Los mexicanos fuimos el objeto de su “misión redentora”. Para llevarla a cabo, no escatimaron recurso alguno, pues recurrieron a la política, a la diplomacia, a la presión, al soborno, a la intriga, a la conspiración y finalmente a la guerra. No importaba, el fin justificaba los medios. Estaban verdaderamente convencidos de su “misión”. Un pastor protestante, el reverendo Johnson, escribió en 1848: “He oído decir que se nos ha constituido misioneros del cielo para llevar la luz, aunque sea mediante el fuego y la espada, hasta ese país descarriado. He oído decir que hemos sido escogidos por la Divina Providencia para purificar una religión falsa y tenebrosa, sustituyéndola por la más pura y santa luz de la religión protestante. He oído decir que esta guerra se lleva a cabo con el fin de ensanchar el área de la libertad”. Esta era la “misión justificadora”, expuesta por el iluminado clérigo protestante. La misión real, la verdadera, la pragmática, era otra. En 1857, John Forsyth, representante estadounidense en México, y uno de los más destacados promotores de la expansión territorial, era mucho más sincero en los fines que perseguían: “Nuestra raza, y espero que también nuestras instituciones, cubrirán este continente, en el que las razas híbridas tendrán que sucumbir y desaparecer, ante las energías superiores del hombre blanco”.

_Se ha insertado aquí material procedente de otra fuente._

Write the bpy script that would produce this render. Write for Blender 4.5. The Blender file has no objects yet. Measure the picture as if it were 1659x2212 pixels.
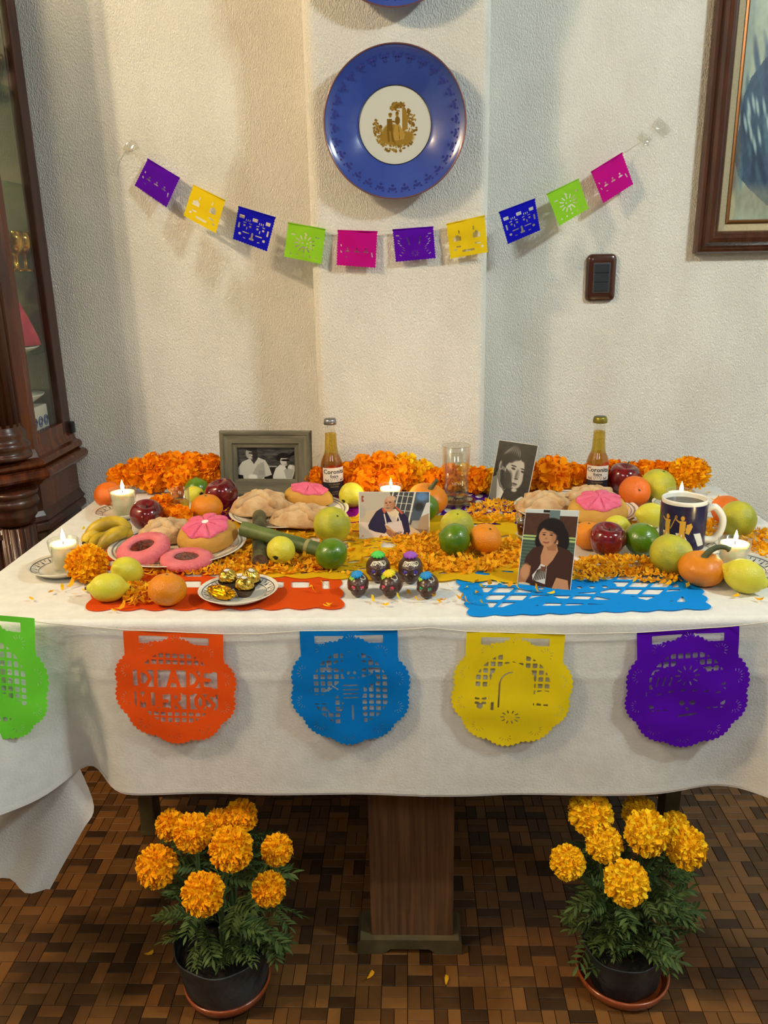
import bpy, bmesh, math, random
import numpy as np
from mathutils import Vector, Matrix, noise as mnoise

sc = bpy.context.scene
COL = sc.collection
PI = math.pi
rnd = random.Random(7)

# ------------------------------------------------------------------ camera
PW, PH, FPX = 1659.0, 2212.0, 1750.0
CAMZ = 1.29
_D = np.array([110.0, 5794.0, FPX]); _D /= np.linalg.norm(_D)
_F = np.array([50.0, -(110 * 50 + FPX ** 2) / 5794.0, FPX]); _F /= np.linalg.norm(_F)
_R = np.cross(_D, _F); _R /= np.linalg.norm(_R)
CO = np.array([0.0, 0.0, CAMZ])
M3 = np.array([_R, _F, -_D])          # image vector -> world vector

def ray(px, py):
    v = np.array([px - PW / 2, py - PH / 2, FPX])
    return M3 @ v

def on(px, py, z=0.75):                # point of the sight line at height z
    d = ray(px, py); t = (z - CAMZ) / d[2]
    return Vector(CO + d * t)

def wallpt(px, py, y):                 # point of the sight line at depth y
    d = ray(px, py); t = y / d[1]
    return Vector(CO + d * t)

def proj(p):
    v = M3.T @ (np.array(p) - CO)
    return (v[0] / v[2] * FPX + PW / 2, v[1] / v[2] * FPX + PH / 2, v[2])

def zat(p, py):                        # height above point p that shows at picture row py
    lo, hi = -0.2, 2.6
    for _ in range(40):
        m = (lo + hi) / 2
        if proj((p[0], p[1], m))[1] > py: lo = m
        else: hi = m
    return (lo + hi) / 2

cam_d = bpy.data.cameras.new('camera'); cam = bpy.data.objects.new('camera', cam_d); COL.objects.link(cam)
cam_d.sensor_fit = 'HORIZONTAL'; cam_d.sensor_width = 36.0; cam_d.lens = 36.0 * FPX / PW
cam_d.clip_start = 0.02
_m = Matrix.Identity(4)
for i in range(3):
    _m[i][0] = M3[i][0]; _m[i][1] = -M3[i][1]; _m[i][2] = -M3[i][2]; _m[i][3] = CO[i]
cam.matrix_world = _m
sc.camera = cam

# ------------------------------------------------------------------ world, lamps, exposure
sc.view_settings.view_transform = 'Standard'; sc.view_settings.look = 'None'
sc.view_settings.gamma = 1.0; sc.view_settings.use_curve_mapping = False
sc.view_settings.exposure = 0.84
sc.cycles.use_denoising = True
sc.cycles.max_bounces = 8; sc.cycles.transparent_max_bounces = 24
sc.cycles.caustics_reflective = False; sc.cycles.caustics_refractive = False
W = bpy.data.worlds.new('room_glow'); sc.world = W; W.use_nodes = True
W.node_tree.nodes['Background'].inputs[0].default_value = (0.95, 0.96, 0.95, 1)
W.node_tree.nodes['Background'].inputs[1].default_value = 0.05

def lamp(x, y, z, watt, col, rad=0.03):
    l = bpy.data.lights.new('bulb', 'POINT'); l.energy = watt; l.color = col; l.shadow_soft_size = rad
    o = bpy.data.objects.new('bulb', l); o.location = (x, y, z); COL.objects.link(o); return o

WARM = (1.0, 0.77, 0.48); COOL = (0.86, 1.0, 1.0)
for dx, dy in ((-.09, -.06), (.09, -.05), (0, .09)):
    lamp(-1.90 + dx, 0.45 + dy, 2.72, 26.0, WARM)
    lamp(1.90 + dx, 0.45 + dy, 2.72, 25.5, COOL)
for sx in (-1, 1):                                       # two added fill spots above the viewer, brightening table front and plants
    l = bpy.data.lights.new('fill_spot', 'SPOT'); l.energy = 12.5; l.color = (1.0, 0.97, 0.92)
    l.shadow_soft_size = 0.25; l.spot_size = math.radians(78); l.spot_blend = 0.6
    o = bpy.data.objects.new('fill_spot', l); COL.objects.link(o); o.location = (sx * .60, -0.45, 2.15)
    o.rotation_euler = (Vector((sx * .50, 1.12, .30)) - o.location).to_track_quat('-Z', 'Y').to_euler()

# ------------------------------------------------------------------ materials
def s2l(c):
    return tuple(((v / 255.0) / 12.92 if v / 255.0 <= 0.04045 else ((v / 255.0 + 0.055) / 1.055) ** 2.4) for v in c)

def mat(name, c, c2=None, ns=18.0, rough=0.5, bump=0.0, bs=80.0, metal=0.0, sss=0.0, spec=0.5, coat=0.0,
        island=False, stretch=None, sheen=0.0, trans=0.0, lo=0.35, hi=0.65, emit=None, es=1.0, detail=5.0):
    """c, c2 in 0-255 display values"""
    m = bpy.data.materials.new(name); m.use_nodes = True
    nt = m.node_tree; N = nt.nodes; L = nt.links
    b = N['Principled BSDF']
    b.inputs['Roughness'].default_value = rough
    b.inputs['Metallic'].default_value = metal
    b.inputs['Specular IOR Level'].default_value = spec
    b.inputs['Coat Weight'].default_value = coat
    b.inputs['Coat Roughness'].default_value = 0.06
    b.inputs['Sheen Weight'].default_value = sheen
    if sss:
        b.inputs['Subsurface Weight'].default_value = sss
        b.inputs['Subsurface Radius'].default_value = (0.5, 0.3, 0.15)
        b.inputs['Subsurface Scale'].default_value = 0.02
    A = s2l(c)
    b.inputs['Base Color'].default_value = (*A, 1)
    tc = mp = None
    if c2 is not None or bump:
        tc = N.new('ShaderNodeTexCoord'); mp = N.new('ShaderNodeMapping')
        L.new(tc.outputs['Object'], mp.inputs['Vector'])
        if stretch: mp.inputs['Scale'].default_value = stretch
    if c2 is not None:
        ramp = N.new('ShaderNodeValToRGB')
        ramp.color_ramp.elements[0].color = (*A, 1); ramp.color_ramp.elements[0].position = lo
        ramp.color_ramp.elements[1].color = (*s2l(c2), 1); ramp.color_ramp.elements[1].position = hi
        if island:
            g = N.new('ShaderNodeNewGeometry'); oi = N.new('ShaderNodeObjectInfo')
            ad = N.new('ShaderNodeMath'); ad.operation = 'ADD'
            fr = N.new('ShaderNodeMath'); fr.operation = 'FRACT'
            L.new(g.outputs['Random Per Island'], ad.inputs[0]); L.new(oi.outputs['Random'], ad.inputs[1])
            L.new(ad.outputs[0], fr.inputs[0])
            nz = N.new('ShaderNodeTexNoise'); nz.inputs['Scale'].default_value = ns; nz.inputs['Detail'].default_value = detail
            L.new(mp.outputs[0], nz.inputs['Vector'])
            mx = N.new('ShaderNodeMix'); mx.inputs[0].default_value = 0.25
            L.new(fr.outputs[0], mx.inputs[2]); L.new(nz.outputs[0], mx.inputs[3])
            L.new(mx.outputs[0], ramp.inputs[0])
        else:
            nz = N.new('ShaderNodeTexNoise'); nz.inputs['Scale'].default_value = ns; nz.inputs['Detail'].default_value = detail
            L.new(mp.outputs[0], nz.inputs['Vector']); L.new(nz.outputs[0], ramp.inputs[0])
        L.new(ramp.outputs[0], b.inputs['Base Color'])
    if bump:
        n2 = N.new('ShaderNodeTexNoise'); n2.inputs['Scale'].default_value = bs; n2.inputs['Detail'].default_value = 4
        L.new(mp.outputs[0], n2.inputs['Vector'])
        bp = N.new('ShaderNodeBump'); bp.inputs['Strength'].default_value = bump; bp.inputs['Distance'].default_value = 0.01
        L.new(n2.outputs[0], bp.inputs['Height']); L.new(bp.outputs[0], b.inputs['Normal'])
    if trans:                                              # thin translucent sheet: paper, petal, leaf
        tl = N.new('ShaderNodeBsdfTranslucent'); ms = N.new('ShaderNodeMixShader'); ms.inputs[0].default_value = trans
        if c2 is not None: L.new(ramp.outputs[0], tl.inputs[0])
        else: tl.inputs[0].default_value = (*A, 1)
        out = N['Material Output']
        L.new(b.outputs[0], ms.inputs[1]); L.new(tl.outputs[0], ms.inputs[2]); L.new(ms.outputs[0], out.inputs[0])
    if emit:
        b.inputs['Emission Color'].default_value = (*emit, 1); b.inputs['Emission Strength'].default_value = es
    return m

def thin_glass(name, tint=(1, 1, 1), gloss=1.0, rough=0.02, ior=1.45):
    m = bpy.data.materials.new(name); m.use_nodes = True
    nt = m.node_tree; N = nt.nodes; L = nt.links; N.remove(N['Principled BSDF'])
    t = N.new('ShaderNodeBsdfTransparent'); t.inputs[0].default_value = (*tint, 1)
    g = N.new('ShaderNodeBsdfGlossy'); g.inputs['Roughness'].default_value = rough
    g.inputs[0].default_value = (gloss, gloss, gloss, 1)
    f = N.new('ShaderNodeLayerWeight'); f.inputs[0].default_value = .5
    p = N.new('ShaderNodeMath'); p.operation = 'POWER'; p.inputs[1].default_value = 4.0
    q = N.new('ShaderNodeMath'); q.operation = 'MULTIPLY_ADD'; q.inputs[1].default_value = min(.8, .5 * (ior - 1) * 2.2); q.inputs[2].default_value = ((ior - 1) / (ior + 1)) ** 2
    x = N.new('ShaderNodeMixShader')
    L.new(f.outputs['Facing'], p.inputs[0]); L.new(p.outputs[0], q.inputs[0])
    L.new(q.outputs[0], x.inputs[0]); L.new(t.outputs[0], x.inputs[1]); L.new(g.outputs[0], x.inputs[2])
    L.new(x.outputs[0], N['Material Output'].inputs[0])
    return m

def print_mat(name, rough=0.35, spec=0.4, sheet=0.0):
    m = bpy.data.materials.new(name); m.use_nodes = True
    N = m.node_tree.nodes; L = m.node_tree.links
    a = N.new('ShaderNodeAttribute'); a.attribute_name = 'ink'
    b = N['Principled BSDF']; b.inputs['Roughness'].default_value = rough; b.inputs['Specular IOR Level'].default_value = spec
    L.new(a.outputs['Color'], b.inputs['Base Color'])
    return m

# ------------------------------------------------------------------ object helpers
def link(o, parent=None):
    COL.objects.link(o)
    if parent is not None: o.parent = parent
    return o

def tag(o, label=None, cat=None, group=None, kind=None):
    if label: o['label'] = label
    if cat: o['category'] = cat
    if group: o['group'] = group
    if kind: o['kind'] = kind
    return o

def empty(name, loc, rz=0.0, label=None, cat=None, group=None):
    o = bpy.data.objects.new(name, None); o.empty_display_size = 0.02
    o.location = loc; o.rotation_euler = (0, 0, rz)
    link(o); return tag(o, label, cat, group)

def mesh(name, V, Fc, m, parent=None, smooth=True, loc=None, rot=None):
    me = bpy.data.meshes.new(name)
    me.from_pydata([tuple(v) for v in V], [], [tuple(f) for f in Fc]); me.update()
    if m is not None: me.materials.append(m)
    if smooth: me.polygons.foreach_set('use_smooth', [True] * len(me.polygons))
    o = bpy.data.objects.new(name, me)
    if loc is not None: o.location = loc
    if rot is not None: o.rotation_euler = rot
    return link(o, parent)

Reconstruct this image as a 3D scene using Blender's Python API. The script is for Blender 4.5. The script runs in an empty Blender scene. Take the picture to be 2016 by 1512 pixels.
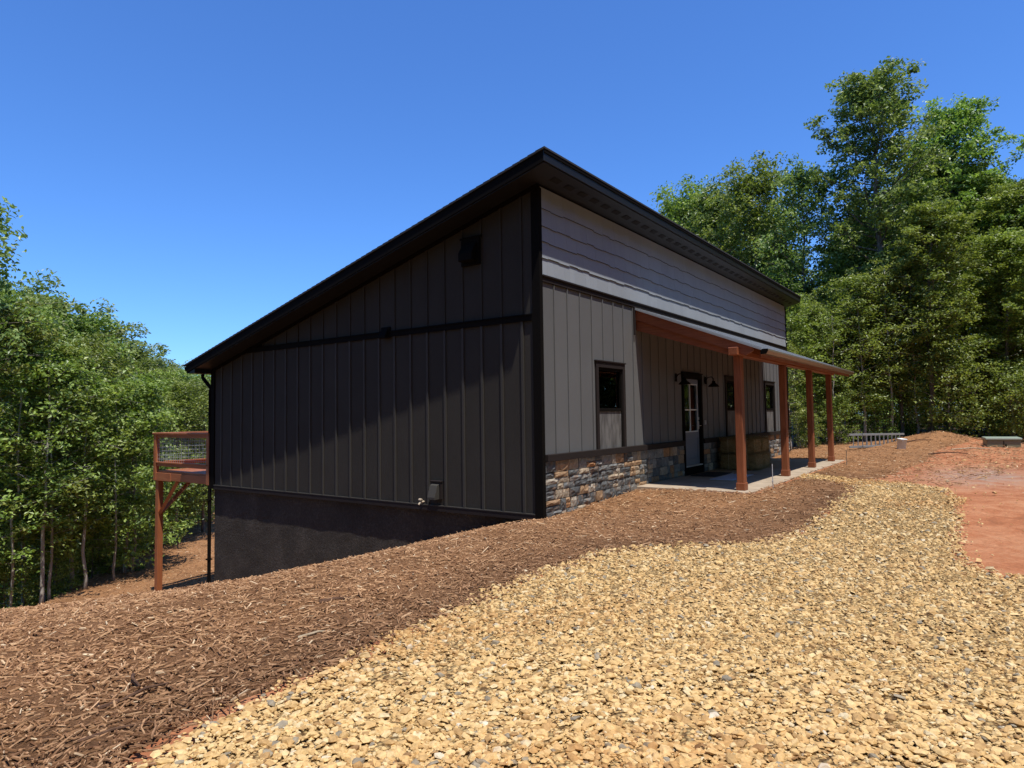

Y así sucedió. La explicación —válida hoy en día— de lo que ha sucedido en la tormentosa relación entre México y los Estados Unidos y de las razones que nos han llevado siempre a ser sus impotentes víctimas, la dio, desde hace más de un siglo, José María Bárcena: “El amor propio ofusca y ciega a las naciones como a los individuos, La nuestra, impresionada en el sentido de la decisión y la fortuna con que luchó por su independencia, y conservando el carácter que distingue a nuestra raza, no había podido comprender que, mientras aquí nos hacíamos trizas por el federalismo o el centralismo, sin adelantar sino poquísimo en intereses y prosperidad materiales y atrasándonos no escasamente en administración, orden y economía, aunque juzgándonos el pueblo más avanzado y dichoso de la tierra, a la otra puerta una nación flemática, cuerda y laboriosa, creciera y verdaderamente progresara por medio del respeto a sus leyes, si no siempre a la justicia; del respeto a sus propias costumbres e instituciones, y del espíritu de trabajo y de adelanto material; en cuyas cualidades los Estados Unidos, por grandes que sean sus lacras y defectos en otras líneas, pueden y deben servir de ejemplo al género humano”.
Ellos no van a cambiar; no han cambiado nunca. No sé por qué esperamos que se comporten de manera diferente si así han sido siempre. Más bien, los que no hemos aprendido la lección somos nosotros. Tal parece que no nos queda, como lo pedía Lucas Alamán, más que implorar al Todopoderoso, “en cuya mano está la suerte de las naciones, que dispense a la nuestra la protección con que tantas veces se ha dignado preservarla de los peligros a que ha estado expuesta.”